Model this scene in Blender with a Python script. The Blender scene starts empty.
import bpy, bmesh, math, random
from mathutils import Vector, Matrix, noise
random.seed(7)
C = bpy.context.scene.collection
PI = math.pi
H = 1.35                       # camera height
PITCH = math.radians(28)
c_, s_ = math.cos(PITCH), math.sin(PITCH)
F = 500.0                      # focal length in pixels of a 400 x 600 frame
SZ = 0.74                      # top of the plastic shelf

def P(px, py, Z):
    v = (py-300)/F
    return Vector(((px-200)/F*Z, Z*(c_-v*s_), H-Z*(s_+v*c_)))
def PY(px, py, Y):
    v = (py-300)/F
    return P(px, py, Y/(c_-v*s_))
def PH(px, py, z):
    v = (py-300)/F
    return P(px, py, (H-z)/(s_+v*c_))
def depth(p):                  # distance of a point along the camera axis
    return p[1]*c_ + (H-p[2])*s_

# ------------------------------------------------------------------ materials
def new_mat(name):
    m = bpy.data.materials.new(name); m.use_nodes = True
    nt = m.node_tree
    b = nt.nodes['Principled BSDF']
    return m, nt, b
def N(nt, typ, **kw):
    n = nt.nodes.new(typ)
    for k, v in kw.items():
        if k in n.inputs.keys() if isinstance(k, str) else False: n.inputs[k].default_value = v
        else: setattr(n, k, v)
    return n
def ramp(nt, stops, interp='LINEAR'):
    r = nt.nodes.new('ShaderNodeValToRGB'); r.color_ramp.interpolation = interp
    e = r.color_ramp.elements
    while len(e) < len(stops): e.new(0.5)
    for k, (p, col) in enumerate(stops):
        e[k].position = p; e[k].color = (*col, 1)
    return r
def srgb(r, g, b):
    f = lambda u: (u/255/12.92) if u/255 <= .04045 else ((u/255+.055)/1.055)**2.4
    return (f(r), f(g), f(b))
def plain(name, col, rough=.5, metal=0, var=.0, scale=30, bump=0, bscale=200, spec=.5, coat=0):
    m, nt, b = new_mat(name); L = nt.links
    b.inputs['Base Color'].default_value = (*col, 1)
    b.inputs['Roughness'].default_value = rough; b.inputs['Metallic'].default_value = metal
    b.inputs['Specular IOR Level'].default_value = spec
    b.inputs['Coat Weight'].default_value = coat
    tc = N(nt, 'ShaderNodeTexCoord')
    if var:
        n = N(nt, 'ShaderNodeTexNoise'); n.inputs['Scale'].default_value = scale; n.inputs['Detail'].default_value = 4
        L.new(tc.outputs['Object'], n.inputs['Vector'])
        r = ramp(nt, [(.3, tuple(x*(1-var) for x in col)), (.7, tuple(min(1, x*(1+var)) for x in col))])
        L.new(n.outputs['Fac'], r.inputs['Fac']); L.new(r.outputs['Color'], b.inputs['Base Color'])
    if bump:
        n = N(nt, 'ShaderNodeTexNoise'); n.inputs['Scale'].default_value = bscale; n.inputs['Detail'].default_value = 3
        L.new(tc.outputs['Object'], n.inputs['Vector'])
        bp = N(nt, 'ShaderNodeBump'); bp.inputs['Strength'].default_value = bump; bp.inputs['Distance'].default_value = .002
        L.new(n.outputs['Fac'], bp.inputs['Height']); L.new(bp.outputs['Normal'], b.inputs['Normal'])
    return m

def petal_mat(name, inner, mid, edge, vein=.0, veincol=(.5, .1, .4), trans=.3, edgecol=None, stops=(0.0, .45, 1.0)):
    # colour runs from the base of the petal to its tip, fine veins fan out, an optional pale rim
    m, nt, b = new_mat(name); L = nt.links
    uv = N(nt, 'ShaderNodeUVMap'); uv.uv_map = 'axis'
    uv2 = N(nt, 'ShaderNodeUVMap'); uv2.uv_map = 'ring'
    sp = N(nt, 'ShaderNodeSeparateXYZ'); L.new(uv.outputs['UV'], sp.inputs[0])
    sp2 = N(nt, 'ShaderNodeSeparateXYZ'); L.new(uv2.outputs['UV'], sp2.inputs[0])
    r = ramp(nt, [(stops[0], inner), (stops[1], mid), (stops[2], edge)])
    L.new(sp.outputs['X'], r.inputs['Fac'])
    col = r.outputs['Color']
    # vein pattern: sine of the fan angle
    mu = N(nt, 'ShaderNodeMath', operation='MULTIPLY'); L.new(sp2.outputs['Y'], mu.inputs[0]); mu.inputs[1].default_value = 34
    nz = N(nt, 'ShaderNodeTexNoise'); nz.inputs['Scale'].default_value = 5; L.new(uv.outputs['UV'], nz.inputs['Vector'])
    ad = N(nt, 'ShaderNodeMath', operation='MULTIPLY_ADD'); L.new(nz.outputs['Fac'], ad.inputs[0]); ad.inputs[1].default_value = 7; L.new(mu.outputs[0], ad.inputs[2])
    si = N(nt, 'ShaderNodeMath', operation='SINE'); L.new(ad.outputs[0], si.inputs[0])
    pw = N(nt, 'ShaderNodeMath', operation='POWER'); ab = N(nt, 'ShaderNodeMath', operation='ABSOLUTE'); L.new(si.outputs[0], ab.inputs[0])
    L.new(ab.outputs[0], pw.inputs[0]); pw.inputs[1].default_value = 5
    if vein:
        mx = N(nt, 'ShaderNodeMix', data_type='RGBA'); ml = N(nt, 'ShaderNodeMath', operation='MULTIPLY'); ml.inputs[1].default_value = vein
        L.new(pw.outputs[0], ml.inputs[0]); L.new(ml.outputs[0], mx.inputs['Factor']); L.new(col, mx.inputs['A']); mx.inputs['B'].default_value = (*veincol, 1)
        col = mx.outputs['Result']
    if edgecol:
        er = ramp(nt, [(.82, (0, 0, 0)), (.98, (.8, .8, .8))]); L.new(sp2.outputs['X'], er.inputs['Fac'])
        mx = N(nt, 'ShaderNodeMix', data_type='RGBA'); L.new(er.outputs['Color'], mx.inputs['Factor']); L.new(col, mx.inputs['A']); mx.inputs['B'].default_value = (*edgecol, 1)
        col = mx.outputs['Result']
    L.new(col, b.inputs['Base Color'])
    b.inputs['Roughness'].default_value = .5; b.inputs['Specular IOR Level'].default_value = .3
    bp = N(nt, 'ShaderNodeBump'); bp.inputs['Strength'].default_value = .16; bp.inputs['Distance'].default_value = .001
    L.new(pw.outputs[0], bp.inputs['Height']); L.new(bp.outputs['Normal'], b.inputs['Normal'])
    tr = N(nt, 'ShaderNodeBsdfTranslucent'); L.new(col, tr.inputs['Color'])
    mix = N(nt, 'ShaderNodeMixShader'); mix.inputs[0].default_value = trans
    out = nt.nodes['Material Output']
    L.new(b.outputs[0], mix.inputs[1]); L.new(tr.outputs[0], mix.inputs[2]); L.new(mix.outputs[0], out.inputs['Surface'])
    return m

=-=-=

THE REQUEST
Return only the lines from the beginning of the material up to and including the line with "return p[1]*c_ + (H-p[2])*s_", exactly as written.

ANSWER TO THIS PROBLEM
Model this scene in Blender with a Python script. The Blender scene starts empty.
import bpy, bmesh, math, random
from mathutils import Vector, Matrix, noise
random.seed(7)
C = bpy.context.scene.collection
PI = math.pi
H = 1.35                       # camera height
PITCH = math.radians(28)
c_, s_ = math.cos(PITCH), math.sin(PITCH)
F = 500.0                      # focal length in pixels of a 400 x 600 frame
SZ = 0.74                      # top of the plastic shelf

def P(px, py, Z):
    v = (py-300)/F
    return Vector(((px-200)/F*Z, Z*(c_-v*s_), H-Z*(s_+v*c_)))
def PY(px, py, Y):
    v = (py-300)/F
    return P(px, py, Y/(c_-v*s_))
def PH(px, py, z):
    v = (py-300)/F
    return P(px, py, (H-z)/(s_+v*c_))
def depth(p):                  # distance of a point along the camera axis
    return p[1]*c_ + (H-p[2])*s_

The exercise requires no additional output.